** BEGIN **

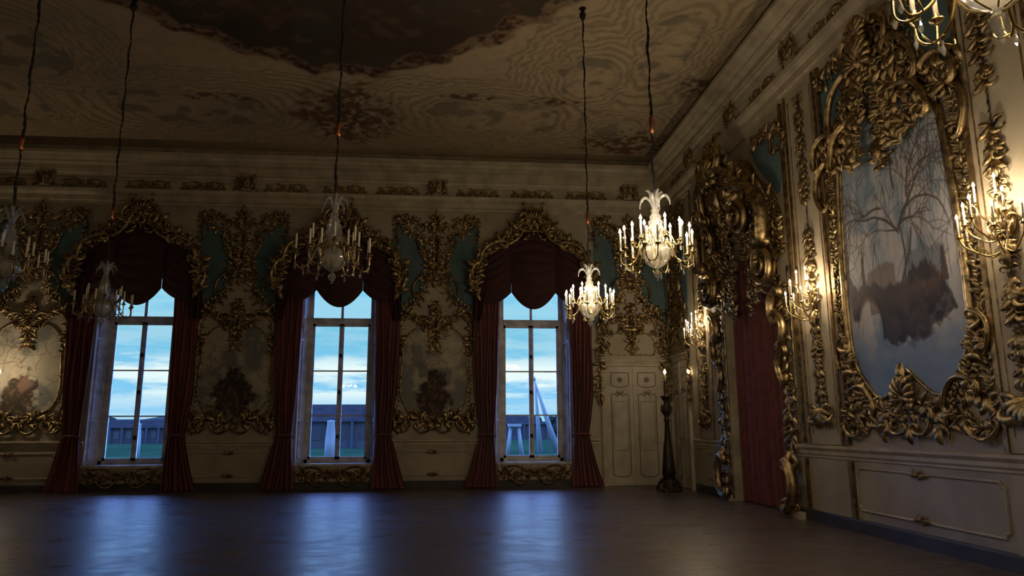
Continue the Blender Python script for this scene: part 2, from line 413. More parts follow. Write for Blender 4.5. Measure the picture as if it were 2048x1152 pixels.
def arch(o): return 4.1+1.55*math.sqrt(max(0, 1-(o/AH)**2))
g = G(); Q = lambda y0, y1, z0a, z0b, z1: g.add([(XR, y0, z0a), (XR, y1, z0b), (XR, y1, z1), (XR, y0, z1)], [(3, 2, 1, 0)])
Q(YF, AY-AH, 0, 0, ZC); Q(AY+AH, D0, 0, 0, ZC)
K = 24
for i in range(K):
    o0 = -AH+2*AH*i/K; o1 = o0+2*AH/K; Q(AY+o0, AY+o1, arch(o0), arch(o1), ZC)
struct(part('wall_right', g.geo(), CREAM, smooth=False))
struct(part('wall_left', G().add([(XL, YF, 0), (XL, D0, 0), (XL, D0, ZC), (XL, YF, ZC)], [(0, 1, 2, 3)]).geo(), CREAM, smooth=False))
struct(part('wall_front', G().add([(XL, YF, 0), (XR, YF, 0), (XR, YF, ZC), (XL, YF, ZC)], [(3, 2, 1, 0)]).geo(), CREAM, smooth=False))
# recess behind the portal curtain
g = G()
pr = [(-AH, 0)]+[(-AH+2*AH*i/K, arch(-AH+2*AH*i/K)) for i in range(K+1)]+[(AH, 0)]
for (a, za), (b_, zb) in zip(pr, pr[1:]): g.add([(a, 0, za), (b_, 0, zb), (b_, .7, zb), (a, .7, za)], [(0, 1, 2, 3)])
g.poly([(p[0], p[1]) for p in pr], -.7)
struct(part('trim_1', g.geo(), CREAM2, loc=(XR, AY, 0), rz=RZ, smooth=False), 'cream plaster recess of the curtained archway')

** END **

Each line of the data is to be duplicated exactly; pictures stay out of the copy.

Continue the Blender Python script for this scene: part 2, from line 413. More parts follow. Write for Blender 4.5. Measure the picture as if it were 2048x1152 pixels.
def arch(o): return 4.1+1.55*math.sqrt(max(0, 1-(o/AH)**2))
g = G(); Q = lambda y0, y1, z0a, z0b, z1: g.add([(XR, y0, z0a), (XR, y1, z0b), (XR, y1, z1), (XR, y0, z1)], [(3, 2, 1, 0)])
Q(YF, AY-AH, 0, 0, ZC); Q(AY+AH, D0, 0, 0, ZC)
K = 24
for i in range(K):
    o0 = -AH+2*AH*i/K; o1 = o0+2*AH/K; Q(AY+o0, AY+o1, arch(o0), arch(o1), ZC)
struct(part('wall_right', g.geo(), CREAM, smooth=False))
struct(part('wall_left', G().add([(XL, YF, 0), (XL, D0, 0), (XL, D0, ZC), (XL, YF, ZC)], [(0, 1, 2, 3)]).geo(), CREAM, smooth=False))
struct(part('wall_front', G().add([(XL, YF, 0), (XR, YF, 0), (XR, YF, ZC), (XL, YF, ZC)], [(3, 2, 1, 0)]).geo(), CREAM, smooth=False))
# recess behind the portal curtain
g = G()
pr = [(-AH, 0)]+[(-AH+2*AH*i/K, arch(-AH+2*AH*i/K)) for i in range(K+1)]+[(AH, 0)]
for (a, za), (b_, zb) in zip(pr, pr[1:]): g.add([(a, 0, za), (b_, 0, zb), (b_, .7, zb), (a, .7, za)], [(0, 1, 2, 3)])
g.poly([(p[0], p[1]) for p in pr], -.7)
struct(part('trim_1', g.geo(), CREAM2, loc=(XR, AY, 0), rz=RZ, smooth=False), 'cream plaster recess of the curtained archway')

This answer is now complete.